In a briefing, National Statistician Dennis Mapa stated that the latest data brought the year-to-date inflation rate to 3.9 percent. Food inflation increased to 6.1 percent from 2.7 percent, with rice inflation rising to 13.7 percent. There was also a notable increase in inflation for fish, which rose to 9.4 percent from 6.6 percent, and vegetables, which increased to 10.4 percent from 7 percent.

Non-food inflation similarly rose to 8.2 percent in April from 4.9 percent, driven by a sharp rise in operating costs of private transport, which surged to 65.8 percent from 31.4 percent. Inflation in electricity, gas, and other fuels also climbed to 16.9 percent from 7.5 percent in March.

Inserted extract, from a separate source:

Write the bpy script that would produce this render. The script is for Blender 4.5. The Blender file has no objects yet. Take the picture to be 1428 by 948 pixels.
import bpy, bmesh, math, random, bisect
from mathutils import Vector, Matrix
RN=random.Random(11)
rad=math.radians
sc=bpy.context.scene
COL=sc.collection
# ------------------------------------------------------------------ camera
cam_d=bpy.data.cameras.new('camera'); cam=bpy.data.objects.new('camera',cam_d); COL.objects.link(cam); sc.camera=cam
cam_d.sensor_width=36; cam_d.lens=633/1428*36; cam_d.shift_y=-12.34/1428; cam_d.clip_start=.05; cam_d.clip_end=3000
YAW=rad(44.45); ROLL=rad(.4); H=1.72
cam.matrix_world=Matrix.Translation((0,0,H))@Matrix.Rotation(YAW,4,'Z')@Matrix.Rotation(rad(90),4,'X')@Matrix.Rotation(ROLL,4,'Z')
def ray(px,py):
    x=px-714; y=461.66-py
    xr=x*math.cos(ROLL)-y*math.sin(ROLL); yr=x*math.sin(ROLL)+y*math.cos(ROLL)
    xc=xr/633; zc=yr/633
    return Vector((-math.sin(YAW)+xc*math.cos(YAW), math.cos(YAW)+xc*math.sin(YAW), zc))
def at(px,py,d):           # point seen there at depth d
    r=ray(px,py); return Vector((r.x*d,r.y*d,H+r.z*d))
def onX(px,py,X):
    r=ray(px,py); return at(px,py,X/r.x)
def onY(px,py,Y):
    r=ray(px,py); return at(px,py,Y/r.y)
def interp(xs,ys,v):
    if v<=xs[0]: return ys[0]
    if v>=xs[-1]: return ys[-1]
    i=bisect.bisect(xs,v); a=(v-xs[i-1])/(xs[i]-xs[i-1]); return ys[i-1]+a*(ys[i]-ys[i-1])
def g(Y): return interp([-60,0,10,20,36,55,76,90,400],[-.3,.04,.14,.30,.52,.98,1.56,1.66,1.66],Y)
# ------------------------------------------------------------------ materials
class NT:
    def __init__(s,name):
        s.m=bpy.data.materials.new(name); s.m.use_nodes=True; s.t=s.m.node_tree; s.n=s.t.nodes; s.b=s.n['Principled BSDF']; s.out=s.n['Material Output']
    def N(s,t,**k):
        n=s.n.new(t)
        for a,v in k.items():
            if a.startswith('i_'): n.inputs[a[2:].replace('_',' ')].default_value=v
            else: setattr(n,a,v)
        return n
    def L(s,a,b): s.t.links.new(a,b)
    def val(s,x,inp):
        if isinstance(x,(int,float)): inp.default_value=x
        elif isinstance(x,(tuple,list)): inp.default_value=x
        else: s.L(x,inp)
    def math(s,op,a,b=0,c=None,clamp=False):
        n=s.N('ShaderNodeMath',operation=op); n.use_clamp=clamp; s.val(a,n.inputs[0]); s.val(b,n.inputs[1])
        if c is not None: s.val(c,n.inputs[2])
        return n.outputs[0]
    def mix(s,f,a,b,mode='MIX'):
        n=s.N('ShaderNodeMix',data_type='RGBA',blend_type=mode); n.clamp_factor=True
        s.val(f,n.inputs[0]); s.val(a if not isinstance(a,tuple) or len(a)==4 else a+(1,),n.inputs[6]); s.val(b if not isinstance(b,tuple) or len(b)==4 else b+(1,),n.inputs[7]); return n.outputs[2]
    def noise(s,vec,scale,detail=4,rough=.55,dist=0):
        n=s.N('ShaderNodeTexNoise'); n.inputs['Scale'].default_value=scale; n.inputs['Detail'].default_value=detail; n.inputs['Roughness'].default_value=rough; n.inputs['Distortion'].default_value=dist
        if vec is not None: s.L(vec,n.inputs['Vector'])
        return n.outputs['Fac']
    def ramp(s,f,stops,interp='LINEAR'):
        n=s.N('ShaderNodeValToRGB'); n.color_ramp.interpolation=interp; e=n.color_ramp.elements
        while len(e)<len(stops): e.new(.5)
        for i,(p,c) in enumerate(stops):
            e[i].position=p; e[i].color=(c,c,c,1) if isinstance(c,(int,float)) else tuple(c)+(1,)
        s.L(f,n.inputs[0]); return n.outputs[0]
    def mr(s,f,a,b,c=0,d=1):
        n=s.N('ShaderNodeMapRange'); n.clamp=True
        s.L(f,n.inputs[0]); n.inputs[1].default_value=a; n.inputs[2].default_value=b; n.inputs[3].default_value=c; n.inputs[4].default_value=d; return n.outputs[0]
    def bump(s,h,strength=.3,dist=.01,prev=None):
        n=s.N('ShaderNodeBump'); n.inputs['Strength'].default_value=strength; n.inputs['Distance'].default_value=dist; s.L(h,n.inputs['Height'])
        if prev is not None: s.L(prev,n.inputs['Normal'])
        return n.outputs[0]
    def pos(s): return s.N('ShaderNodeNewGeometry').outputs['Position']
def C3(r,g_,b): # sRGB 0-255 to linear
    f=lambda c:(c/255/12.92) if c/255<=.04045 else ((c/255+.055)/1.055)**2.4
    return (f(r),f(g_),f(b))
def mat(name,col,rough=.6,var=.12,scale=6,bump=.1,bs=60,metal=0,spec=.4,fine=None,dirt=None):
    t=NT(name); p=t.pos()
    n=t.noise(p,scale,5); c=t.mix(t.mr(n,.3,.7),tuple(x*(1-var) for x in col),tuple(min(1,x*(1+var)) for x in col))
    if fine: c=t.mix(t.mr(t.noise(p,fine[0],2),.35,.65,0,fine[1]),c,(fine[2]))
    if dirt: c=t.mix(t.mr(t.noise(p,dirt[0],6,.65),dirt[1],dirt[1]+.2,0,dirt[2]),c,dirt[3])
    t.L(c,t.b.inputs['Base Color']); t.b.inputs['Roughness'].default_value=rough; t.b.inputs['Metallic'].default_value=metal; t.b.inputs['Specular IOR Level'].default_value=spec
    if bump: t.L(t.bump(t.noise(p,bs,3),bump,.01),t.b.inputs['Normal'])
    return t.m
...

To cushion the impact of the Middle East conflict, the Marcos Jr. administration implemented the Unified Package for Livelihoods, Industry, Food, and Transport (UPLIFT), a comprehensive government response framework. DEPDev Secretary Arsenio Balisacan emphasized the government's focus on targeted interventions to temper price pressures on food, energy, and transport while maintaining domestic supply stability.

In line with UPLIFT, the Department of Energy (DOE) is actively seeking alternative energy sources and developing local capacity to ensure a stable fuel supply. As of April 24, 2.91 billion liters of fuel supply have been secured, with 1.305 billion liters scheduled for delivery, ensuring 54 days of inventory.

Targeted support is also being provided to vulnerable sectors. By April 24, 1.11 million drivers received financial assistance, while 366,009 fuel subsidy recipients and 2.36 million commuters were given 20 percent fare discounts as of April 27.

DEPDev mentioned that financial assistance to farmers and fisherfolk is being extended through dedicated programs. These include the Department of Agriculture's suspension of loan repayments for up to one year under the Survival and Recovery Program of the Agricultural Credit Policy Council and the piloting of a lower-cost fertilization protocol to reduce reliance on urea, a key input in rice production.

Additionally, 787 Kadiwa ng Pangulo sites and price support outlets have been established to connect consumers directly to farmers and producers for lower-priced rice and other essential food products. The recently launched UPLIFT microsite provides weekly updated information on the program's implementation and can be accessed at https://uplift.gov.ph/.

Balisacan reaffirmed the government's commitment to a whole-of-government approach in addressing the impact of the Middle East crisis, prioritizing stable fuel supply, manageable prices, and protection for all sectors amid ongoing challenges.